Über diese geplante Gesetzesnovelle zeigten sich die Industrievertreter empört. Damit werde das Problem auf die Hersteller abgewälzt, dabei sei die Zahl der Hersteller begrenzt, die Gematik-spezifische Produkte auf den Markt bringen, hagelte es Kritik aus dem Publikum. Dazu kam die Frage auf, welches Gericht über Anbieter entscheiden soll, die einander verklagen. Diese sollten sich jetzt wohl auch noch selbst kannibalisieren, Interoperabilität lebe schließlich von Austausch und Zusammenarbeit.

Viele Dinge seien zudem noch ungeklärt, beispielsweise, in welchen Fällen sich die Softwarehersteller verklagen dürfen. Aktuell gebe es bei der Umsetzung einer Spezifikation verschiedene Implementierungen. Außerdem sei es problematisch, wenn Software-Produkte top-down gebaut würden, da Software-Entwicklung ein agiler Prozess sei. Es sei schwierig, wenn die Hersteller erst zum Schluss in die Entwicklungsprozesse einbezogen würden, wandte Melanie Wendling ein, Geschäftsführerin vom Bundesverband Gesundheits-IT. Kritik folge auch von Prof. Sylvia Thun: "Standards kommen von der Industrie", diese lasse sich nicht einfach auseinandernehmen und stark verändern.

Ebenfalls kritisch sieht das Gesetzesvorhaben Markus Ritthaler, Produktmanager für Interoperabilität der Meierhofer AG. Er sieht die Gematik in der Pflicht, nachzuschauen, ob alles entsprechend der Spezifikationen umgesetzt wird. Hersteller sollten nicht prüfen müssen, ob die Konkurrenz die Spezifikationen richtig umgesetzt hat. Derzeit gebe es keine Kontrollinstanz außer der formalen Bestätigung, die Zertifizierung der Gematik. Sobald etwas nicht funktioniere, sollten sich Betroffene künftig jedoch bei der Gematik melden können.

Ozegowski kündigte überdies an, dass die Gematik mit einem geplanten Gesetzesvorhaben zum Kompetenzzentrum für Interoperabilität weiterentwickelt und damit eine zentrale und übergeordnete Instanz werden soll.

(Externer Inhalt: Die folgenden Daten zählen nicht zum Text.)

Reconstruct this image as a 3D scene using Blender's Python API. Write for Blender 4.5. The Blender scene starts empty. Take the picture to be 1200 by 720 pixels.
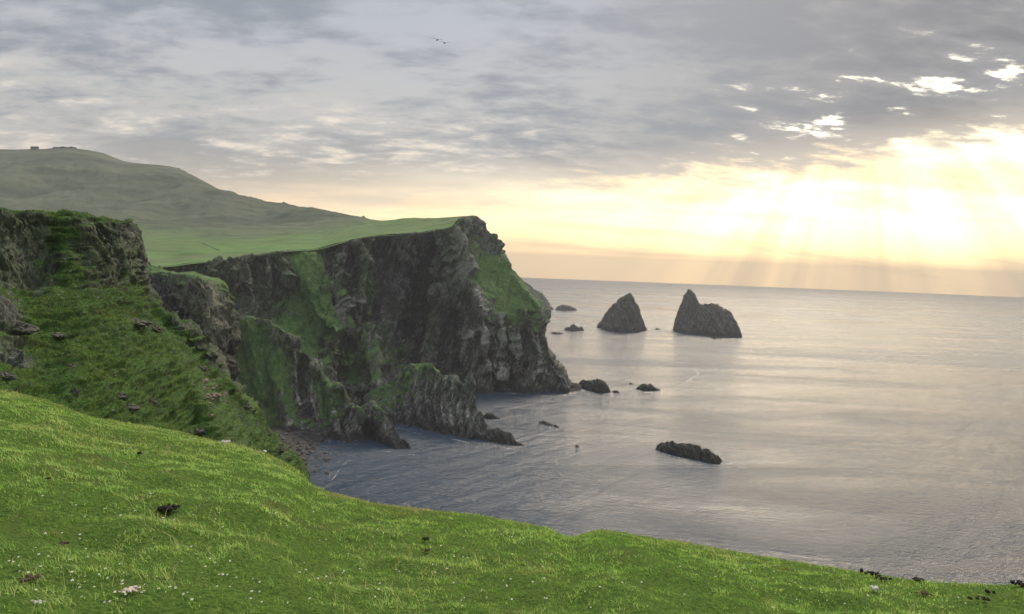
import bpy, math, random
import numpy as np
from mathutils import Matrix, Vector

random.seed(7)
RNG = np.random.default_rng(11)
SC = bpy.context.scene
COL = SC.collection
R = math.radians

# ------------------------------------------------------------------ camera
EYE = np.array([0.0, 0.0, 101.6])
FPX = 900.0                                   # focal length in pixels of the 1200 px wide photograph
PITCH = math.atan(41.5 / FPX)
ROLL = math.atan(0.0373)
_F = np.array([0, math.cos(PITCH), -math.sin(PITCH)])
_U0 = np.array([0, math.sin(PITCH), math.cos(PITCH)])
_R0 = np.array([1.0, 0, 0])
_R = math.cos(ROLL) * _R0 + math.sin(ROLL) * _U0
_U = -math.sin(ROLL) * _R0 + math.cos(ROLL) * _U0
cam_data = bpy.data.cameras.new('camera')
cam_data.sensor_width = 36.0
cam_data.lens = 36.0 * FPX / 1200.0
cam_data.clip_start = 0.1
cam_data.clip_end = 60000
cam = bpy.data.objects.new('camera', cam_data)
COL.objects.link(cam)
cam.matrix_world = Matrix(((_R[0], _U[0], -_F[0], EYE[0]), (_R[1], _U[1], -_F[1], EYE[1]), (_R[2], _U[2], -_F[2], EYE[2]), (0, 0, 0, 1)))
SC.camera = cam

# ------------------------------------------------------------------ view, sampling
SC.view_settings.view_transform = 'Standard'
SC.view_settings.look = 'None'
SC.view_settings.gamma = 1.0
SC.view_settings.exposure = 0.55
SC.render.engine = 'CYCLES'
SC.cycles.use_denoising = True
SC.cycles.max_bounces = 5
SC.cycles.diffuse_bounces = 2
SC.cycles.glossy_bounces = 3
SC.cycles.transmission_bounces = 3
SC.cycles.volume_bounces = 0
SC.cycles.sample_clamp_indirect = 4.0

# ------------------------------------------------------------------ node helpers
class NT:
    def __init__(self, tree):
        self.t = tree; self.n = tree.nodes; self.l = tree.links
    def put(self, sock, v):
        if isinstance(v, bpy.types.NodeSocket): self.l.new(v, sock)
        elif v is not None:
            if isinstance(v, (tuple, list)) and sock.type == 'RGBA' and len(v) == 3: v = (*v, 1)
            sock.default_value = v
    def m(self, op, a, b=None, c=None, clamp=False):
        n = self.n.new('ShaderNodeMath'); n.operation = op; n.use_clamp = clamp
        for i, v in enumerate((a, b, c)):
            if v is not None: self.put(n.inputs[i], v)
        return n.outputs[0]
    def add(s, a, b): return s.m('ADD', a, b)
    def sub(s, a, b): return s.m('SUBTRACT', a, b)
    def mul(s, a, b): return s.m('MULTIPLY', a, b)
    def div(s, a, b): return s.m('DIVIDE', a, b)
    def ss(self, v, lo, hi, a=0.0, b=1.0, kind='SMOOTHSTEP'):
        n = self.n.new('ShaderNodeMapRange'); n.interpolation_type = kind
        for i, x in enumerate((v, lo, hi, a, b)): self.put(n.inputs[i], x)
        return n.outputs[0]
    def add_v(self, v, f, k):
        n = self.n.new('ShaderNodeVectorMath'); n.operation = 'ADD'; self.l.new(v, n.inputs[0])
        n2 = self.n.new('ShaderNodeCombineXYZ'); h = self.mul(f, k)
        for i in range(2): self.l.new(h, n2.inputs[i])
        self.l.new(n2.outputs[0], n.inputs[1]); return n.outputs[0]
    def mix(self, f, a, b, mode='MIX'):
        n = self.n.new('ShaderNodeMix'); n.data_type = 'RGBA'; n.blend_type = mode
        n.clamp_factor = True
        self.put(n.inputs[0], f); self.put(n.inputs[6], a); self.put(n.inputs[7], b)
        return n.outputs[2]
    def noise(self, vec, scale, detail=4, rough=.55, dist=0.0):
        n = self.n.new('ShaderNodeTexNoise'); n.noise_dimensions = '3D'
        if vec is not None: self.l.new(vec, n.inputs['Vector'])
        self.put(n.inputs['Scale'], scale); self.put(n.inputs['Detail'], detail)
        self.put(n.inputs['Roughness'], rough); self.put(n.inputs['Distortion'], dist)
        return n.outputs[0]
    def voro(self, vec, scale, feature='F1', out=0, rnd=1.0):
        n = self.n.new('ShaderNodeTexVoronoi'); n.feature = feature
        self.l.new(vec, n.inputs['Vector']); self.put(n.inputs['Scale'], scale)
        self.put(n.inputs['Randomness'], rnd)
        return n.outputs[out]
    def xyz(self, x, y, z):
        n = self.n.new('ShaderNodeCombineXYZ')
        for i, v in enumerate((x, y, z)): self.put(n.inputs[i], v)
        return n.outputs[0]
    def sep(self, v):
        n = self.n.new('ShaderNodeSeparateXYZ'); self.l.new(v, n.inputs[0]); return n.outputs
    def mapv(self, vec, scale=(1, 1, 1), rot=(0, 0, 0), loc=(0, 0, 0)):
        n = self.n.new('ShaderNodeMapping'); self.l.new(vec, n.inputs[0])
        n.inputs['Scale'].default_value = scale; n.inputs['Rotation'].default_value = rot
        n.inputs['Location'].default_value = loc
        return n.outputs[0]
    def attr(self, name, out='Fac'):
        n = self.n.new('ShaderNodeAttribute'); n.attribute_name = name; return n.outputs[out]
    def pos(self):
        return self.n.new('ShaderNodeNewGeometry').outputs['Position']
    def bump(self, h, dist, strength=1.0, normal=None):
        n = self.n.new('ShaderNodeBump'); n.inputs['Strength'].default_value = strength
        n.inputs['Distance'].default_value = dist; self.l.new(h, n.inputs['Height'])
        if normal is not None: self.l.new(normal, n.inputs['Normal'])
        return n.outputs[0]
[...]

Doch was das genau für die Umsetzung der Software-Produkte heißt, ist bisher unklar.

Wendling zufolge müssten oft Spezifikationen umgesetzt werden, die anschließend nicht gebraucht würden. Sie sei sich nicht sicher, welche Kompetenzen der Gematik zugeordnet werden sollen. Auch André Sander vom Software-Unternehmen Information und Dokumentation Berlin hat den Eindruck, die Gematik bekomme immer mehr Verantwortung und Aufgaben und dürfe Standards definieren, ohne sich ausreichend über die Konsequenzen einer ausufernden Komplexität bewusst zu sein. Bei der Entwicklung von Vorgaben sei es wichtig, die Industrie früher einzubeziehen.